Start of Recorded data

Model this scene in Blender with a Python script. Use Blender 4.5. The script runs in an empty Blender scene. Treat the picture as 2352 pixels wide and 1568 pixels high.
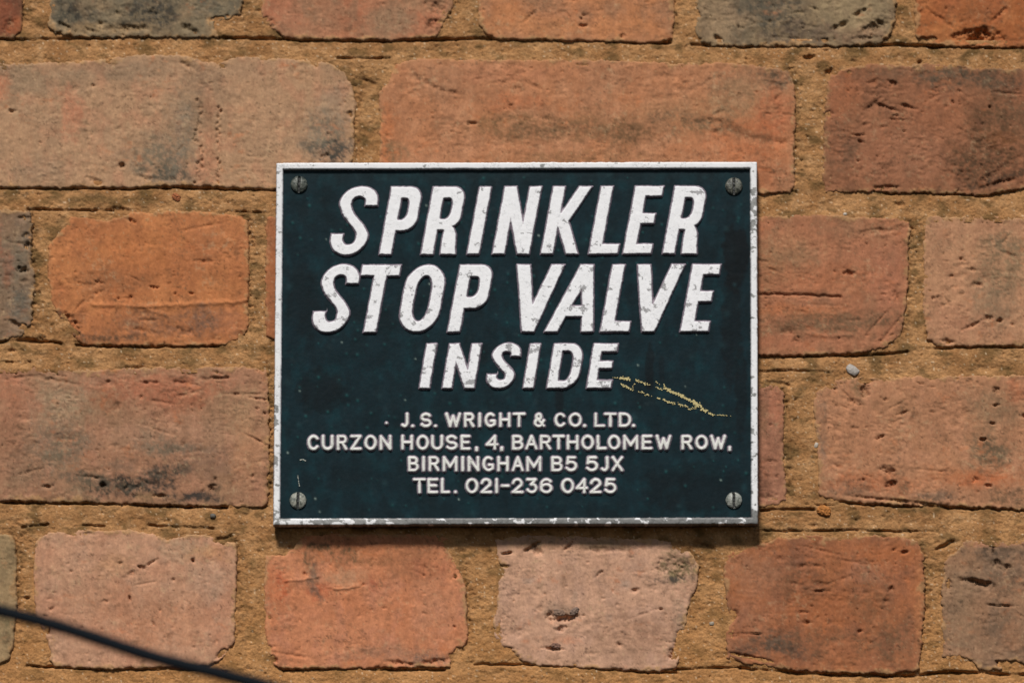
import bpy, math, random
import numpy as np
from mathutils import Vector
sc = bpy.context.scene
# ------------------------------------------------------------------ camera
PITCH = math.radians(8.4); DIST = 3.0; S = 0.000222      # metres per photo unit (photo measured as 2352 x 1568)
CW, CH = 1176.0, 784.0
fwd = np.array([0, math.cos(PITCH), math.sin(PITCH)]); up = np.array([0, -math.sin(PITCH), math.cos(PITCH)])
CAM = -fwd * DIST
cd = bpy.data.cameras.new('camera'); cam = bpy.data.objects.new('camera', cd); sc.collection.objects.link(cam)
cam.location = CAM; cam.rotation_euler = (math.pi/2 + PITCH, 0, 0)
cd.sensor_width = 36; cd.lens = 36*DIST/(2352*S); cd.clip_start = 0.05; cd.clip_end = 1000
cd.dof.use_dof = True; cd.dof.focus_distance = DIST - 0.012; cd.dof.aperture_fstop = 3.9
sc.camera = cam
# ------------------------------------------------------------------ sky and sun
SUN_EL, SUN_AZ = math.radians(46), math.radians(-10)       # azimuth measured from straight in front of the wall, minus = from the left
w = bpy.data.worlds.new('World'); sc.world = w; w.use_nodes = True
nt = w.node_tree; bg = nt.nodes['Background']
sky = nt.nodes.new('ShaderNodeTexSky'); sky.sky_type = 'NISHITA'; sky.sun_disc = False
sky.sun_elevation = SUN_EL; sky.sun_rotation = math.pi - SUN_AZ*-1
sky.air_density = 1.0; sky.dust_density = 1.0; sky.ozone_density = 1.0
nt.links.new(sky.outputs[0], bg.inputs[0]); bg.inputs[1].default_value = 0.05
sd_ = bpy.data.lights.new('sun', 'SUN'); sd_.energy = 3.6; sd_.angle = math.radians(10); sd_.color = (1.0, 0.955, 0.89)
sun = bpy.data.objects.new('sun', sd_); sc.collection.objects.link(sun)
sdir = Vector((math.cos(SUN_EL)*math.sin(SUN_AZ), -math.cos(SUN_EL)*math.cos(SUN_AZ), math.sin(SUN_EL)))
sun.location = sdir*5; sun.rotation_euler = sdir.to_track_quat('Z', 'Y').to_euler()
sc.view_settings.view_transform = 'Standard'; sc.view_settings.look = 'None'
sc.view_settings.gamma = 1; sc.view_settings.exposure = 0.09

# ------------------------------------------------------------------ helpers
def lin(c):
    c = np.asarray(c, float)/255.0
    return np.where(c <= 0.04045, c/12.92, ((c+0.055)/1.055)**2.4)
def plane(x, y, d):
    """point of the plane d metres in front of the wall face, seen at photo position x, y"""
    x = np.asarray(x, float); y = np.asarray(y, float)
    rx = (x-CW)*S; ru = -(y-CH)*S
    dy = fwd[1]*DIST + up[1]*ru; dz = fwd[2]*DIST + up[2]*ru
    t = (-d - CAM[1])/dy
    return CAM[0] + t*rx, CAM[2] + t*dz
_perm = {}
def _tab(seed):
    if seed not in _perm:
        r = np.random.RandomState(seed); p = r.permutation(256); a = r.rand(256)*2*np.pi
        _perm[seed] = (np.concatenate([p, p]), np.cos(a), np.sin(a))
    return _perm[seed]
def noise(x, y, seed=0):
    p, gx, gy = _tab(seed)
    xi = np.floor(x).astype(np.int64); yi = np.floor(y).astype(np.int64)
    xf = x-xi; yf = y-yi; xi &= 255; yi &= 255
    u = xf*xf*xf*(xf*(xf*6-15)+10); v = yf*yf*yf*(yf*(yf*6-15)+10)
    xj = (xi+1) & 255; yj = (yi+1) & 255
    def g(a, b, fx, fy):
        h = p[p[a]+b]; return gx[h]*fx + gy[h]*fy
    n0 = g(xi, yi, xf, yf); n1 = g(xj, yi, xf-1, yf); n2 = g(xi, yj, xf, yf-1); n3 = g(xj, yj, xf-1, yf-1)
    a = n0+u*(n1-n0); b = n2+u*(n3-n2)
    return (a+v*(b-a))*1.5
def fbm(x, y, s, octv=4, seed=0, sx=1.0, gain=.5):
    """fractal noise about -1..1; s is feature size in photo units, sx stretches along x"""
    r = 0; amp = 1; tot = 0; f = 1/s
    for i in range(octv):
        r = r + amp*noise(x*f/sx+17.3*i, y*f+9.1*i, seed+i*7); tot += amp; amp *= gain; f *= 2.03
    return r/tot*1.25
def sstep(a, b, x):
    t = np.clip((x-a)/(b-a), 0, 1); return t*t*(3-2*t)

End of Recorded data

■ Exercise instructions:
All lines that include "scene" are to be gathered and copied.

■ Exercise output:
Model this scene in Blender with a Python script. Use Blender 4.5. The script runs in an empty Blender scene. Treat the picture as 2352 pixels wide and 1568 pixels high.
sc = bpy.context.scene